The “Trapping Rain Water” problem (LeetCode #42)  is a classic algorithm challenge: given an array of non-negative integers representing an elevation map, calculate how much water can be trapped between the bars after rain. This is a common question in software engineering interviews and a great way to practice problem-solving with data structures and algorithms.

This visual walkthrough breaks down the calculation using a two-pointer approach, with a left-pass and a right-pass. Lets dive into how this visualization calculates the trapped water with the input height = [0,1,0,2,1,0,1,3,2,1,2,1].

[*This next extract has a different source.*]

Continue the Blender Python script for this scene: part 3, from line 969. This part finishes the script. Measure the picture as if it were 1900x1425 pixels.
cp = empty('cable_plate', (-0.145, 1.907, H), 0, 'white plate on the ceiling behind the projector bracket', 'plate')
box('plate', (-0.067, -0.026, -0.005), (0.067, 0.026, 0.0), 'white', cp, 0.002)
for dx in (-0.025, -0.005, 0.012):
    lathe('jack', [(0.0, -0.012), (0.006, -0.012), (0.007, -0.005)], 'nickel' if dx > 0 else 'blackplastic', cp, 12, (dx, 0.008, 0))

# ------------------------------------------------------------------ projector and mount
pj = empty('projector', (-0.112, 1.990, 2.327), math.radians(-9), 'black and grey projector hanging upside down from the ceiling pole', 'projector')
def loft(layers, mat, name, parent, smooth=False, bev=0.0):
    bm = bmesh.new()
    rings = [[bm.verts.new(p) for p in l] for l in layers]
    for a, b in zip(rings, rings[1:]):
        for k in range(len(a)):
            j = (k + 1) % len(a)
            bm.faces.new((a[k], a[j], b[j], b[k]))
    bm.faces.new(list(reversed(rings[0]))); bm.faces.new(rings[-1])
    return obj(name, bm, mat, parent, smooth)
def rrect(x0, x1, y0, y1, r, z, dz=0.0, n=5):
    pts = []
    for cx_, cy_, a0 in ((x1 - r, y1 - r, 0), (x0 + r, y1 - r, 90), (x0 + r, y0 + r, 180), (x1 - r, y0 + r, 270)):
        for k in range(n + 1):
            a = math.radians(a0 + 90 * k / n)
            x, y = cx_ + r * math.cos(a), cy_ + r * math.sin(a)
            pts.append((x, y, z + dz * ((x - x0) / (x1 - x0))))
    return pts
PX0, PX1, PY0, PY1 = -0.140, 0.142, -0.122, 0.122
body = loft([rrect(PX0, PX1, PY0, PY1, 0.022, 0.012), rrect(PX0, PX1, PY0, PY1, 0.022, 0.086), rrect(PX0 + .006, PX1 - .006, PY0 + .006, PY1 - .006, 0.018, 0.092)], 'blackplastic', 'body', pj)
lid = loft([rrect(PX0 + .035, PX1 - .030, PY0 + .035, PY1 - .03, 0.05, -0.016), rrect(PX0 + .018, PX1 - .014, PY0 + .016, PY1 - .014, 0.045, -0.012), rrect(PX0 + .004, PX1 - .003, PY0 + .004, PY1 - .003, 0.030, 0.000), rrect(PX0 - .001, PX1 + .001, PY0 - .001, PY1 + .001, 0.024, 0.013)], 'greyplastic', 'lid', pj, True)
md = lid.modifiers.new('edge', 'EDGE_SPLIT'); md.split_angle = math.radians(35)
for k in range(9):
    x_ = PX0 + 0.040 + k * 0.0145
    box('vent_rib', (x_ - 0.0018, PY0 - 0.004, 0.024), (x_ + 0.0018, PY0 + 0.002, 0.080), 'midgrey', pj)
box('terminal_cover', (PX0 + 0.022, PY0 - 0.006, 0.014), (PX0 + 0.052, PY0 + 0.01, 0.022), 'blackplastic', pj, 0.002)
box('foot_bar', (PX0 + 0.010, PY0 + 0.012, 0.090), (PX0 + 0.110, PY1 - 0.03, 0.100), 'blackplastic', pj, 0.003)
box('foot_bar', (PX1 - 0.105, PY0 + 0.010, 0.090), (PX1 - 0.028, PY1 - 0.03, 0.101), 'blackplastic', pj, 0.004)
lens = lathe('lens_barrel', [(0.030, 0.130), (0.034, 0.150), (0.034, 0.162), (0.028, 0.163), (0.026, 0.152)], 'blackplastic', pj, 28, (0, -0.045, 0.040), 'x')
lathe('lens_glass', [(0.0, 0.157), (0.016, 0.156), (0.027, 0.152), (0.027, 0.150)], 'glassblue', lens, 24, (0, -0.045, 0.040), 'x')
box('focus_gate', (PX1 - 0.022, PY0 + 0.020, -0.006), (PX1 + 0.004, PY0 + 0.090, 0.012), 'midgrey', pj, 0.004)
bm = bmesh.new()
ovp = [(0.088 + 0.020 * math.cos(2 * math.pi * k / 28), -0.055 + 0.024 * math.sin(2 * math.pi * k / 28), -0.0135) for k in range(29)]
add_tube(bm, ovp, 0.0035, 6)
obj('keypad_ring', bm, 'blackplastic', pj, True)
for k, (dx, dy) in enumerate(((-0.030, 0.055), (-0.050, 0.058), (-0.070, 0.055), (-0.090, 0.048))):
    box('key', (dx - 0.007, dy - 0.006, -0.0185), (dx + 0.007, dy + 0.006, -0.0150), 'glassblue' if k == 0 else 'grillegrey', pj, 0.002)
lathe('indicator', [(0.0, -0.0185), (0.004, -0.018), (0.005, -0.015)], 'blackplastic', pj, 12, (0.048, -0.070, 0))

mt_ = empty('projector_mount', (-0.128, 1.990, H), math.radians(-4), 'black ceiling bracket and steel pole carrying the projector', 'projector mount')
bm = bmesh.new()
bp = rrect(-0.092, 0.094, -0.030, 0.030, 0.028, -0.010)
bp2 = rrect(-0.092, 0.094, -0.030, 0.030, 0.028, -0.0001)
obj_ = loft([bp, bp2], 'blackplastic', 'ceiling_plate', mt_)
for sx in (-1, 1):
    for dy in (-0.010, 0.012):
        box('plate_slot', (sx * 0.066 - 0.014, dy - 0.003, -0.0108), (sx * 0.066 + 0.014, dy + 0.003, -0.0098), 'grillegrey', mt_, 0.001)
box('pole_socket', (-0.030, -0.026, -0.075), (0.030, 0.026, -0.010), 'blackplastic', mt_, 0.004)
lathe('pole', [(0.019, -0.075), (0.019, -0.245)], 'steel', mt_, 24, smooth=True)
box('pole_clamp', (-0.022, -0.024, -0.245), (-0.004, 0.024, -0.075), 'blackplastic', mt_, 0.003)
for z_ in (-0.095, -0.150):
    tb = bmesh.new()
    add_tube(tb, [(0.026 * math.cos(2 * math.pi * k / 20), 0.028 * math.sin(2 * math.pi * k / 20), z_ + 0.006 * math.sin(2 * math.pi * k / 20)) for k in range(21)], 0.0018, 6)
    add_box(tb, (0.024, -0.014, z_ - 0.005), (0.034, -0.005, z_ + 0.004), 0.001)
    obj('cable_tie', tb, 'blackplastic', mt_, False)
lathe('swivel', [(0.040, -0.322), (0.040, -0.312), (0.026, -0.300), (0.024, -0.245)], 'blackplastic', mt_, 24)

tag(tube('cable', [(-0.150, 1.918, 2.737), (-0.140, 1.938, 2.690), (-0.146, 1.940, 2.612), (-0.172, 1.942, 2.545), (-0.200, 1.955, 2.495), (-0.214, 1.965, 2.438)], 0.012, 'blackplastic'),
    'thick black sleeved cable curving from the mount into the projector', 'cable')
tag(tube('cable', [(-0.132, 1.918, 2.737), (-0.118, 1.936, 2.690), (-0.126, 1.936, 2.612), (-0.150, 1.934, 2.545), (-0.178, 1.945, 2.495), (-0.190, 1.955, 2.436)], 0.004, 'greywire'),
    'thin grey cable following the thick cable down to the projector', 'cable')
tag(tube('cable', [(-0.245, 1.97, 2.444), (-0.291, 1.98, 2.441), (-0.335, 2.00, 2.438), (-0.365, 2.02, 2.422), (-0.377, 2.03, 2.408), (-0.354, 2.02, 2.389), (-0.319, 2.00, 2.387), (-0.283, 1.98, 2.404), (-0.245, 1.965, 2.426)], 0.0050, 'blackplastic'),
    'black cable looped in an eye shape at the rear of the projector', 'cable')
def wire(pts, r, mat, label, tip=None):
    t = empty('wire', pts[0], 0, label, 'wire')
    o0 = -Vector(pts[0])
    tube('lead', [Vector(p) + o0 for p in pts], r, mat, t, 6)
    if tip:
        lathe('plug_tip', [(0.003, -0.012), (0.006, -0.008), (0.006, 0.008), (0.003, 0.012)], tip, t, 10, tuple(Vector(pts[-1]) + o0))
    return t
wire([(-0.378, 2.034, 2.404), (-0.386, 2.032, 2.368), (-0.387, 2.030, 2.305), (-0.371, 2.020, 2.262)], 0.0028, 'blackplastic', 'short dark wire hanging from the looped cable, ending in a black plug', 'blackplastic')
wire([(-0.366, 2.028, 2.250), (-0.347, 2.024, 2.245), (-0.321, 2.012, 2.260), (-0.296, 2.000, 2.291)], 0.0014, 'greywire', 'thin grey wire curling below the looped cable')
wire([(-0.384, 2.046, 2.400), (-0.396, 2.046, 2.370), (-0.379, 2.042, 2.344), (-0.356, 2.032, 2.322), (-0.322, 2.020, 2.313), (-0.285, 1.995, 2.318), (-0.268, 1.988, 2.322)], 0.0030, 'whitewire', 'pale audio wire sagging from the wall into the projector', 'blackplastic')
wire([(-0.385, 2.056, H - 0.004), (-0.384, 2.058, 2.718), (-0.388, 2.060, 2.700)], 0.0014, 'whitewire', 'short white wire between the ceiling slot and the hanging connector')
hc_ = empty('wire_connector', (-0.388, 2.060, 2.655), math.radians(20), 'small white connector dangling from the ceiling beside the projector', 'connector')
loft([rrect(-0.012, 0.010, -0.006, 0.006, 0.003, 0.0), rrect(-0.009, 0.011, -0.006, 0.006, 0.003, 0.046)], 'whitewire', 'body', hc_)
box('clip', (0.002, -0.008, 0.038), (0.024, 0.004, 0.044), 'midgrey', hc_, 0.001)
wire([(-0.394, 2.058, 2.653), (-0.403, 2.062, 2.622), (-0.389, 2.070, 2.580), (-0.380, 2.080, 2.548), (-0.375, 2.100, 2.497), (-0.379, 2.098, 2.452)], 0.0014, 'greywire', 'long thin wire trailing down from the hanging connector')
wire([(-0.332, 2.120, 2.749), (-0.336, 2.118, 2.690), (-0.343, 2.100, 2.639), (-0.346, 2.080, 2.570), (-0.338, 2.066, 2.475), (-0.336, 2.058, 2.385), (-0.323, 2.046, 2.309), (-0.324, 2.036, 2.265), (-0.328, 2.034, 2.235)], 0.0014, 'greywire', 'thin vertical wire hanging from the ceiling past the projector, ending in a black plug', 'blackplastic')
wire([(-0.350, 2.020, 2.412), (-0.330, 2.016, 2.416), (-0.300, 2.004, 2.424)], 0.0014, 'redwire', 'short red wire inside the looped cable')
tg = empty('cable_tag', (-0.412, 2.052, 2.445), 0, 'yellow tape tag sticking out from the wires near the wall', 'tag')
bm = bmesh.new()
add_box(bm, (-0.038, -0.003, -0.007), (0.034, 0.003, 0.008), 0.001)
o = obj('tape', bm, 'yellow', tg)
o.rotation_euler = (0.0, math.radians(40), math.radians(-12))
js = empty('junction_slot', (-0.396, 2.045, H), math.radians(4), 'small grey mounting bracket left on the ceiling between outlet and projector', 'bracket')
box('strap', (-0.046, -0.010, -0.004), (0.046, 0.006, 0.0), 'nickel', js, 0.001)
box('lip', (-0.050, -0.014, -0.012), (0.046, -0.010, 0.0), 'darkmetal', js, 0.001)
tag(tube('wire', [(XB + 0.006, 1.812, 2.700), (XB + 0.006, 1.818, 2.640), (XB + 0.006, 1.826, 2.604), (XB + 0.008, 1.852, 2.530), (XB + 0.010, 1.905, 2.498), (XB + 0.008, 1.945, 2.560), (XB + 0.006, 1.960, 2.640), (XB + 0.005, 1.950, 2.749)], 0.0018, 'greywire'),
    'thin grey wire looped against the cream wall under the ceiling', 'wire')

The Core Idea in This Visualization

This method calculates potential water trapped at each position based on the maximum height encountered so far from one direction (either left or right). Assuming the bar height at the beginning of the array is 0 and the end of the array is 1, the calculation will start moving the pointer from the right side of the array.

Here, “maximum height” refers to the highest bar seen up to that point during the pass from that specific side.

The Two-Pass Calculation

The image presents the calculation in two distinct columns: “Left” and “Right”.

1. The Right Pass (Working Right-to-Left):

Input: height = [0,1,0,2,1,0,1,3,2,1,2,1]

The count, or water volume that can be trapped, is initialized to 0. In case there is no water that can be trapped, the result will be 0. To solve a two-pointers problem, we need two pointers for now. The left pointer starts at the beginning of the array at index 0, while the right pointer starts at the end of the array at index height.length - 1. The maxHeightR and maxHeightL are initialized to 0 because the array has non-negative integers.

Lets consider the iterations below*

This pass calculates water based on the maximum height seen from the right (maxHeightR).

• right = 0:

current height = 1. maxHeightR (max seen before this, moving from right) = 1.

Why 1? Remember, before iterating over the array, there was no maxHeightR, and since the shortest bar is no bar, see what I did there, the maxHeightR is initialized to 0. This applies to the maxHeightL too. Water = 1 - 1 = 0. right-- The current height is 1 since height[height.length - 1] = 1.

• right = 1: current height = 2. maxHeightR = 2. Water = 2 - 2 = 0. right--
• right = 2: current height = 1. maxHeightR = 2. Water = 2 - 1 = 1. right--
• right = 3: current height = 2. maxHeightR = 2. Water = 2 - 2 = 0. right--
• right = 4: current height = 3. maxHeightR = 3. Water = 3 - 3 = 0. right--
• right = 5: current height = 1. maxHeightR = 3. Water = 3 - 1 = 2. right--
• right = 6: current height = 0. maxHeightR = 3. Water = 3 - 0 = 3. right--

The total water calculated in this pass is: Units = 6.

2. The Left Pass (Working Left-to-Right):

This pass calculates water based on the maximum height seen from the left (maxHeightL).

• left = 7: current height = 1. maxHeightL (max seen before this) = 1. Water = 1 - 1 = 0. left++
• left = 8: current height = 0. maxHeightL (max seen before this) = 1. Water = 1 - 0 = 1. left++
• left = 9: current height = 2. maxHeightL (max seen before this) = 2. Water = 2 - 2 = 0. left++
• left = 10: current height = 0. maxHeightL (max seen before this) = 2. Water = 2 - 0 = 2. left++
• left = 11: current height = 1. maxHeightL (max seen before this) = 2. Water = 2 - 1 = 1. left++

The total water calculated in this pass is: Units = 3.

Conclusion

This visualization provides a unique way to understand the Trapping Rain Water problem by breaking it down into two separate passes. This two-pointer technique is an efficient way to solve the problem and is a great example of algorithmic thinking in software development.